O Clã do Comboio - Polifonia Móvel



Polifonia Móvel


Os Telemóveis são uma praga. Uma infeção social. Uma marca da nossa ignorância, da nossa futilidade, um hino ao desnecessário. Representam tudo aquilo de que a Humanidade deveria ter-se desviado e, infelizmente, cultivou.
Ora, em matéria de telemóveis, o pior são os toques. Mesmo pressupondo o absurdo dos telemóveis existirem, deveria ser obrigatório que fossem silenciosos. O regional, ultimamente, parece uma orquestra de toques polifónicos. Toda a gente tem um toque diferente e as pessoas parecem competir para ver quem tem o toque mais absurdo, o mais barulhento e incomodativo. Os seres humanos são burros! Queixam-se da bomba atómica, da poluição dos mares e dos rios, de mil e um aspetos ambientais e esquecem esta gigantesca explosão sonora que, à escala mundial, todos os dias nos agride os ouvidos e o cérebro. 

Todos os dias, religiosamente às 8:45, há um rancho folclórico que se esganiça na mala de uma mulher adormecida. Todos os dias, religiosamente a qualquer hora, e durante a viagem toda, há um tipo que recebe uns dez ou quinze e-mails no seu telemóvel e o problema é que o toque dele é a voz metálica e aguda de uma mulher dizendo como um robô, alto e bom som, You've got mail! Apetece-me apertar-lhe o pescoço, mas ela não tem pescoço. É só um pedaço de plástico fabricado na Tailândia. E há aquele tipo de meia-idade cujo toque é a imitação sonorosa de um telefone antigo. Aquilo toca na outra ponta da carruagem e todos ficamos a saber que a senhora do senhor quer saber se ele apanhou o comboio. A situação mais curiosa que presenciei foi a da velhinha. A velhinha era baixinha e pequenina e enrugadinha e sentou-se e adormeceu, coitadinha. Estávamos os dois numa fila de três bancos e entre nós jazia a mala dela. A carruagem ia cheia e em razoável silêncio. Momentos depois, ecoa por todo o Universo uma brutal, envolvente, cheia de baterias e diversos palavrões em inglês, música de heavy metal.
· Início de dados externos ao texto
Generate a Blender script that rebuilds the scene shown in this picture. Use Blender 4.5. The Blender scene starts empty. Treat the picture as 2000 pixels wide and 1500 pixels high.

O som era alto, mas um pouco abafado. A velhinha abriu os olhos e a mala e tirou de lá de dentro o telemóvel donde emanava toda aquela gritaria. E, nesse preciso momento, o som perdeu o abafado, ficou só ensurdecedor. Então, ela carregou na tecla de atender e disse com uma voz pífia, muito fraquinha, assim como quem não quer incomodar:
- 'Tá lá?

E tocam, e tocam, e tocam... ele é os grilos que grilam, os galos que cantam, os gatos que miam, os Xutos e Pontapés, o Tony Carreira, a Rhianna, a Adèle, a Dulce Pontes, o Quim Barreiros, o Beethoven, uma voz a dizer, Atende o telefone, ó pá, os bips discretos, os bips não discretos, as mais diversas combinações de sons perfeitamente indefinidos. Há dias aconteceu algo interessante, sobretudo tendo em conta os dias que vivemos. Um tipo tinha um telefone com um altifalante tão bom que se ouvia nitidamente o que o interlocutor dele estava a dizer do outro lado. Começou ele:
- Tenho uma coisa para ti...
- O que é?
- Eu depois digo.
- Vá lá, pá, diz lá, pá...
- É trabalho.
- Ora porra!
E há quem fale baixinho, mesmo baixinho. E há quem fale alto, mesmo alto. E há quem queira falar baixinho, julgue que vai a falar baixinho, tenha os tiques de quem vai a falar baixinho, mas cuja voz atravessa cristalinamente a carruagem com todos os pormenores do jantar, da educação dos filhos, da vida amorosa, do divórcio, do trabalho.

Os telemóveis, sobretudo os toques, estão a invadir o nosso quotidiano e o nosso cérebro e nós agimos como se houvesse regras, e há, mas o facto é que está instalada a selva polifónica. A infeção sonora. O vírus móvel. E não há nada a fazer. A propósito, eu tenho telemóvel. Bip pseudo-discreto. Falo alto.